A Short History of
Corrupt Presidents of
Cuba
[TIME,
26 January 1959, page 48. NOTE: this is an excerpt from a
larger article]
Page 48
PEARL OF THE ANTILLES
"President of 1,000 Murders." Martí had predicted that
"rascals will struggle to infest politics." After the
administration of First President Tomás Estrada Palma
(1902-06),
who died in poverty, Cuba never knew an honest President.
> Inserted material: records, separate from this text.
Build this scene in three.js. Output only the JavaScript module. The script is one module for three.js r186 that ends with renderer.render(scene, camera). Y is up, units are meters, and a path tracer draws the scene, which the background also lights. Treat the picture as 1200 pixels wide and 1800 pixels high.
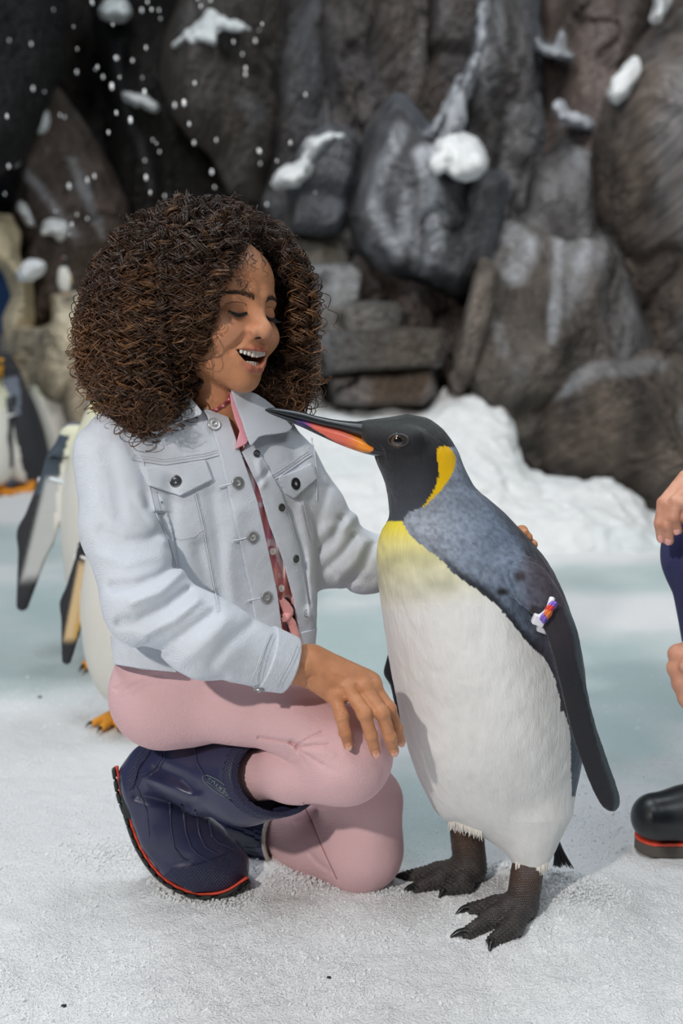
import * as THREE from 'three';
import { mergeGeometries } from 'three/addons/utils/BufferGeometryUtils.js';
import { RoundedBoxGeometry } from 'three/addons/geometries/RoundedBoxGeometry.js';
import { RectAreaLightUniformsLib } from 'three/addons/lights/RectAreaLightUniformsLib.js';
import { FontLoader } from 'three/addons/loaders/FontLoader.js';
import { TextGeometry } from 'three/addons/geometries/TextGeometry.js';

// ---------------------------------------------------------------- camera, light, exposure
const FPX = 2000, EYE = 0.95, PITCH = 12.68 * Math.PI / 180, EYE_Z = 1.7;
const scene = new THREE.Scene();
scene.background = new THREE.Color(0x0b0d10);
const camera = new THREE.PerspectiveCamera(2 * Math.atan(900 / FPX) * 180 / Math.PI, 2 / 3, 0.05, 60);
camera.position.set(0, EYE, EYE_Z);
camera.rotation.x = -PITCH;
camera.focus = 1.56; camera.userData.fStop = 2.8;
const renderer = new THREE.WebGLRenderer({ antialias: true });
renderer.toneMapping = THREE.LinearToneMapping;
renderer.toneMappingExposure = 1.25;
renderer.shadowMap.enabled = true;
RectAreaLightUniformsLib.init();
const SPOTS = [  // both out of view: one lights girl and penguin, one the bank and rocks
  { label: 'unseen lamp out of view in front of the ice floor, placed to light the girl and the penguin', color: 0xfff7f0, power: 27, at: [-1.9, 3.0, 3.4], aim: [0.0, 0.3, 0.0], angle: 0.62, size: 4 },
  { label: 'unseen lamp out of view above the ice, placed to light the snow bank and rocks', color: 0xfff6ee, power: 13, at: [0.5, 3.7, 0.3], aim: [0.95, 0.9, -3.0], angle: 0.66, size: 14 },
];
const CEIL = { color: 0xeff6fb, y: 4.3 };
const CEILING_SPOTS = [[-1.2, 1.6, 5.6, 'above the snow to the left in front of the girl'], [1.5, 1.6, 5.4, 'above the snow to the right in front of the penguin'], [-1.2, -1.2, 7.0, 'above the ice floor between the girl and the flock'], [1.5, -1.2, 7.6, 'above the ice floor between the penguin and the rocks']];  // panels out of view, placed for soft cool light from overhead

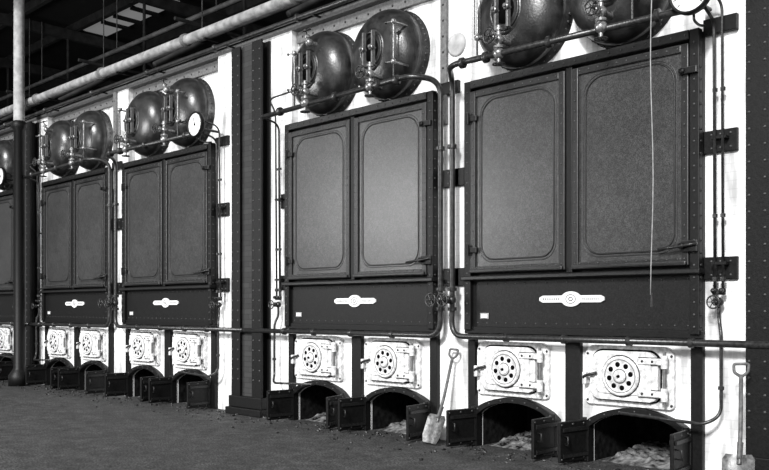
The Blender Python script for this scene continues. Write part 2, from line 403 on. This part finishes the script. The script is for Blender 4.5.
GM = m_gauge()

for X0, mir in Xs:
    e = bpy.data.objects.new('water_tube_boiler', None); scene.collection.objects.link(e); e.location = (X0, 0, 0); e.empty_display_size = .3
    obj('casing', ME['casing'], parent=e)
    obj('inspection_door_left', ME['dl'], (.09 + .003, 0, 0), e); obj('inspection_door_right', ME['dr'], (W / 2 + .04, 0, 0), e)
    obj('maker_plate', ME['plate'], parent=e)
    for i, c in enumerate((.60, 1.94)): obj('fire_door_%d' % (i + 1), ME['fire'], (c, -.001, .865), e)
    for i, (a, c) in enumerate(ASH):
        obj('ash_pit_frame_%d' % (i + 1), ME['af'][i], parent=e); obj('ash_heap_%d' % (i + 1), ME['ash'][i], parent=e)
        for k, (x, rz) in enumerate(((a - .03, -random.uniform(0, 10)), (c + .03, random.uniform(0, 16)))):
            o = obj('ash_door_%d_%d' % (i + 1, k + 1), ME['ad'], (x, -.10, .0), e); o.rotation_euler[2] = math.radians(rz)
    for i, c in enumerate(DR): obj('steam_drum_%d' % (i + 1), ME['drum'], (c, 0, ZDR), e)
    obj('feed_pipework', PM[mir], parent=e)
    if not mir: obj('pressure_gauge', GM, (W + .06, -.40, 4.20), e)

# ---------------------------------------------------------------- walls
b = B(); WT = 5.3
def base_piece(x0):
    pts = [(x0, 0)]
    for a, c in ASH: pts += [(x0 + a, 0)] + [(x0 + x, z) for x, z in arcpts(a, c)] + [(x0 + c, 0)]
    pts += [(x0 + W, 0), (x0 + W, ZB), (x0, ZB)]
    b.prism(pts, 0, .03, 'brick')
def top_piece(x0):
    pts = [(x0, ZT + .02)]
    for c in DR:
        R = RDR + .012; n = 40; g = .06; a0 = math.asin(g / R)
        pts.append((x0 + c - g, ZT + .02))
        for i in range(n + 1):
            a = -math.pi / 2 - a0 - (2 * math.pi - 2 * a0) * i / n
            pts.append((x0 + c + R * math.cos(a), ZDR + R * math.sin(a)))
        pts.append((x0 + c + g, ZT + .02))
    pts += [(x0 + W, ZT + .02), (x0 + W, WT), (x0, WT)]
    b.prism(pts, .12, .5, 'brick')
prev = -32.0
for X0, mir in Xs:
    b.box(prev, X0, 0, .5, 0, WT, 'brick')
    base_piece(X0); top_piece(X0); prev = X0 + W
b.box(prev, 4, 0, .5, 0, WT, 'brick')
b.box(-32, 4, 0, .6, WT, WT + .08, 'tie')
obj('wall_back', b.mesh('wall_back'))
b = B(); b.box(-34, 6, -16, 10, -.1, 0, 'floor'); obj('floor', b.mesh('floor'))
b = B(); b.box(-34, 6, 9.5, 9.8, 0, 8.6, 'dbrick'); obj('wall_rear', b.mesh('wall_rear'))
b = B(); b.box(-34, -33.7, -3, 9.5, 0, 8.6, 'dbrick'); obj('wall_left', b.mesh('wall_left'))
b = B(); b.box(-34, 6, -2.6, 9.8, 8.6, 8.8, 'ceil'); obj('ceiling', b.mesh('ceiling'))

for i, (X0, mir) in enumerate(Xs):
    b = B(); b.box(X0 + .02, X0 + W - .02, .07, .12, 5.13, 5.28, 'tie', .005)
    for k in range(12): b.rivet((X0 + .15 + k * .21, .07, 5.2), 'rim', r=.016)
    obj('trim_%d' % (i + 1), b.mesh('trim'))
    if mir:
        b = B(); x = X0 + W + .08; b.box(x - .045, x + .045, -.045, 0, 3.6, WT, 'tie', .006)
        for k in range(9): b.rivet((x, -.045, 3.7 + k * .18), 'rim', r=.014)
        obj('wall_tie_strap', b.mesh('wall_tie_strap'))
        b = B(); b.lathe((X0 + W + .25, 0, 4.48), (0, -1, 0), [(.13, 0), (.13, .015), (.11, .022), (0, .022)], 'pale', 28)
        obj('round_vent_cover', b.mesh('round_vent_cover'))

# loose coal lumps swept along the boiler fronts (one object)
b = B(); rnd = random.Random(3)
for i in range(900):
    x = rnd.uniform(-24, -1.5); y = -.12 - abs(rnd.gauss(0, .38)); r = rnd.uniform(.006, .022) * (1.5 if rnd.random() < .07 else 1)
    if y < -1.6: continue
    b.lathe((x, y, r * .45), (rnd.uniform(-.5, .5), rnd.uniform(-.5, .5), 1), [(0, -r * .6), (r, -r * .2), (r * .8, r * .4), (0, r * .7)], 'coal', 5)
for f_ in b.bm.faces: f_.smooth = False
obj('coal_crumbs', b.mesh('coal_crumbs'))

# long overhead pipes
b = B()
b.cyl((-33, -.24, 5.60), (4, -.24, 5.60), .075, 'lag', 20)
x = -32
while x < 4:
    b.cyl((x - .03, -.24, 5.60), (x + .03, -.24, 5.60), .10, 'tie', 18)
    b.box(x + .5, x + .54, -.26, -.002, 5.50, 5.525, 'iron'); x += 2.6
obj('overhead_steam_pipe', b.mesh('overhead_steam_pipe'))
b = B()
b.cyl((-33, -.12, 5.38), (4, -.12, 5.38), .035, 'pipe', 12)
x = -31.5
while x < 4: b.cyl((x - .02, -.12, 5.38), (x + .02, -.12, 5.38), .055, 'pipe', 12); b.box(x + .3, x + .33, -.13, -.002, 5.33, 5.35, 'iron'); x += 1.9
obj('overhead_water_pipe', b.mesh('overhead_water_pipe'))

# ---------------------------------------------------------------- built-up iron columns against the wall
def m_col():
    b = B(); H = 5.25
    for x0, x1, w0, w1 in ((-.34, -.14, -.27, -.23), (.14, .36, .22, .26)):
        b.box(x0, x1, -.17, -.14, 0, H, 'iron', .006); b.box(w0, w1, -.14, 0, 0, H, 'iron'); b.box(x0, x1, -.03, 0, 0, H, 'iron')
    b.box(-.23, .22, -.11, -.03, 0, H, 'dbrick')
    z = .5
    while z < H:
        for x in (-.31, -.18, .18, .32): b.rivet((x, -.17, z), 'rivet', r=.014)
        z += .14
    b.box(-.40, .42, -.24, 0, 0, .10, 'iron', .01); b.box(-.37, .39, -.20, 0, .10, .26, 'iron', .01)
    return b.mesh('riveted_iron_column')
CM = m_col()
for x in (-17.22, -9.78, -2.46): obj('riveted_iron_column', CM, (x, -.002, 0))
b = B()
b.lathe((0, 0, 0), (0, 0, 1), [(0, 0), (.20, 0), (.20, .2), (.13, .3), (.105, .35), (.10, 5.0), (.15, 5.05), (.15, 5.12), (.105, 5.18)], 'iron', 24)
b.lathe((0, 0, 0), (0, 0, 1), [(.105, 5.18), (.10, 8.2), (.17, 8.3), (.17, 8.58), (0, 8.58)], 'pale', 24)
obj('round_iron_column', b.mesh('round_iron_column'), (-16.72, -.46, 0))

# ---------------------------------------------------------------- roof
b = B()
for y in (-1.8, -.4, 1.0, 2.4, 4.4, 6.2, 8): b.box(-33.7, 6, y - .05, y + .05, 8.40, 8.6, 'beam')
obj('roof_purlins', b.mesh('roof_purlins'))
for k in range(9):
    x = -31 + k * 3.6
    b = B(); b.box(x - .06, x + .06, -2.4, 9.4, 8.15, 8.39, 'beam')
    b.cyl((x, .3, 5.7), (x, 4.2, 8.15), .05, 'beam', 8); b.cyl((x, 9.4, 5.5), (x, 4.2, 8.15), .05, 'beam', 8)
    b.cyl((x, .7, 6.6), (x, 9.4, 6.6), .035, 'beam', 8); b.cyl((x, 2.2, 6.6), (x, 2.2, 8.2), .035, 'beam', 8)
    obj('roof_truss', b.mesh('roof_truss'))
b = B(); b.box(-20.6, -17.0, 2.75, 3.35, 8.55, 8.595, 'sky')
for x in (-20.6, -19.5, -18.9, -18.1, -17.3): b.box(x, x + .16, 2.7, 3.4, 8.5, 8.56, 'ceil')
obj('window_1', b.mesh('window_1'))
b = B()
b.cyl((-33.6, 1.2, 6.35), (5, 1.2, 6.35), .07, 'rpipe', 14); b.cyl((-33.6, 1.5, 6.95), (5, 1.5, 6.95), .045, 'rpipe', 12)
for k in range(9):
    x = -31 + k * 3.6; b.cyl((x + .1, 1.2, 6.3), (x + .1, 1.2, 8.4), .012, 'rpipe', 6); b.cyl((x + .1, 1.5, 6.9), (x + .1, 1.5, 8.4), .012, 'rpipe', 6)
obj('roof_space_pipes', b.mesh('roof_space_pipes'))

# ---------------------------------------------------------------- pull cord
b = B()
pts = [(-3.40 + .012 * math.sin(z * 3), -.66, z) for z in [1.62 + i * .25 for i in range(28)]]
b.tube(pts, .0045, 'cord', 6)
b.cyl((-3.40, -.66, 1.52), (-3.40, -.66, 1.64), .012, 'pipe', 10, .007)
obj('pull_cord', b.mesh('pull_cord'))

# ---------------------------------------------------------------- shovels
def m_shovel():
    b = B()
    b.tube([(0, 0, .98), (0, 0, .5), (0, -.02, .36), (0, -.035, .28)], .017, 'wood', 10, .05)
    b.cyl((0, -.0, .42), (0, -.03, .24), .024, 'shov', 10, .02)
    b.tube([(0, 0, .96), (-.055, 0, 1.0), (-.06, 0, 1.07), (.06, 0, 1.07), (.055, 0, 1.0), (0, 0, .96)], .013, 'wood', 8, .02)
    n = 10; mrows = []
    for j in range(9):
        t = j / 8; z = .32 * (1 - t); hw = .125 if t < .75 else .125 - .03 * (t - .75) / .25
        if j == 0: hw = .10
        row = []
        for i in range(n + 1):
            s = i / n * 2 - 1; row.append((s * hw, -.035 - .035 * s * s + .02 * (1 - t) - .02 * t, z))
        mrows.append(row)
    for off in (0, .006):
        V = [[b.v((x, y + off, z)) for x, y, z in r] for r in mrows]
        for j in range(8):
            for i in range(n): b.face([V[j][i], V[j][i + 1], V[j + 1][i + 1], V[j + 1][i]], 'shov', True)
    return b.mesh('coal_shovel')
SM = m_shovel()
o = obj('coal_shovel', SM, (-6.12, -.34, .012)); o.rotation_euler = (math.radians(-14), math.radians(4), 0)
o = obj('coal_shovel', SM, (-2.68, -.60, .012)); o.rotation_euler = (math.radians(-15), math.radians(-3), math.radians(8))

# ---------------------------------------------------------------- light
w = bpy.data.worlds.new('world'); scene.world = w; w.use_nodes = True
bg = w.node_tree.nodes['Background']; bg.inputs[0].default_value = (1, 1, 1, 1); bg.inputs[1].default_value = .38
sd = bpy.data.lights.new('sun', 'SUN'); sd.energy = 3.9; sd.angle = math.radians(7)
so = bpy.data.objects.new('sun', sd); scene.collection.objects.link(so)
so.rotation_euler = Vector((-.35, 1, -.60)).to_track_quat('-Z', 'Y').to_euler()
def area(loc, tgt, e, sx, sy):
    ad = bpy.data.lights.new('added_area_light', 'AREA'); ad.energy = e; ad.size = sx; ad.size_y = sy; ad.shape = 'RECTANGLE'
    ao = bpy.data.objects.new('added_area_light', ad); scene.collection.objects.link(ao); ao.location = loc
    ao.rotation_euler = (Vector(tgt) - ao.location).to_track_quat('-Z', 'Y').to_euler()
area((-1, -9, 6.5), (-7, 0, 2.5), 450, 5, 3)  # unseen fill light added behind the camera to brighten the boiler fronts
area((-14.0, -8.5, 3.9), (-9, 0, 2.8), 540, 3.2, 2.2)  # unseen light added to put gloss highlights on the boiler doors

# ---------------------------------------------------------------- camera
f = 850.0; th = math.atan(879.5 / f)
cd = bpy.data.cameras.new('camera'); cam = bpy.data.objects.new('camera', cd); scene.collection.objects.link(cam)
cd.sensor_width = 36; cd.sensor_fit = 'HORIZONTAL'; cd.lens = f / 769 * 36; cd.shift_y = (309 - 235) / 769
cam.location = (0, -7.46, 1.5); cam.rotation_euler = (math.radians(90), 0, math.pi / 2 - th)
cd.clip_end = 200
scene.camera = cam
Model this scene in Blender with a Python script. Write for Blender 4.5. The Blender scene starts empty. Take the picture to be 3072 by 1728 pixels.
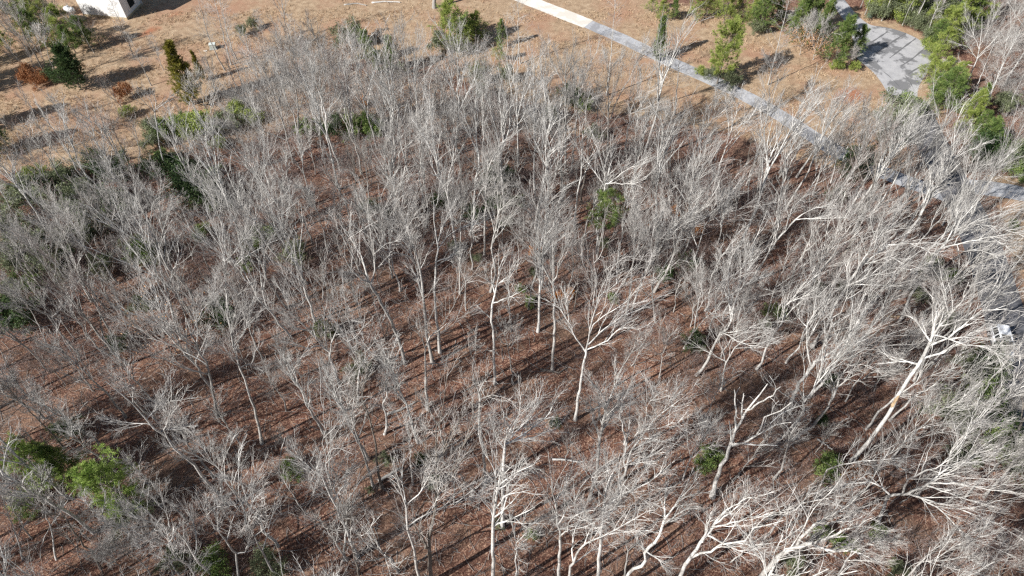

No. 2 retired to a $250,000 mansion;
No. 3 parlayed $1,000,000 into $30 million to $40 million;
No. 4 was known as "the peseta stealer."
No. 5,
Gerardo
("The Butcher") Machado (1925-33), coupled graft with
terror, rode in a $30,000 armored car, had some of his
victims fed to
the sharks. President Franklin D. Roosevelt dispatched
suave
Diplomat Summer Welles to smooth the way for the unseating
of the
"President of a thousand murders." Welles began a
subtle campaign
against Machado inside the army itself, and one afternoon
Battalion No.
1 of the Cabaña Fortress trained its guns on the
yellow-domed
palace, whereupon Machado cried: "All right, my boys, I'm
through," and
flew off to Nassau. A delirious crowd looted the
palace, lynched
18 Machado henchmen and terrorists.
After 1933, Cuba had seven Presidents in seven years,
dependent always
on the kingmaker,
Fulgencio
Batista, an orderly-room sergeant who
filled the vacuum after Machado. Said he: "I think it would
be criminal
to take advantage of the power I have achieved; I can never
become
President." In 1940 he became President. After
four years
Batista allowed his hand-picked successor to be defeated in
Cuba's
first honest election and retired to Daytona Beach to enjoy
his
graft. The administrations of
Ramon
Grau San Martin (1944-48) and
Carlos Prío
Socarrás (1948-52) respected civil liberties
but not the treasury. Prío amassed millions by the
time he
fled Batista's coup.
Despite the looting, Cuba kept growing. Machado's
graft-ridden,
700-mile
cross-island highway became the avenue for thriving
commerce;
Batista's bribe of high wages to workers widened the
consumer class,
gave Cuba a living standard not far short of booming Puerto
Rico's.
Today Cuba is 75% literate, boasts some of the most advanced
social and
labor legislation in the hemisphere.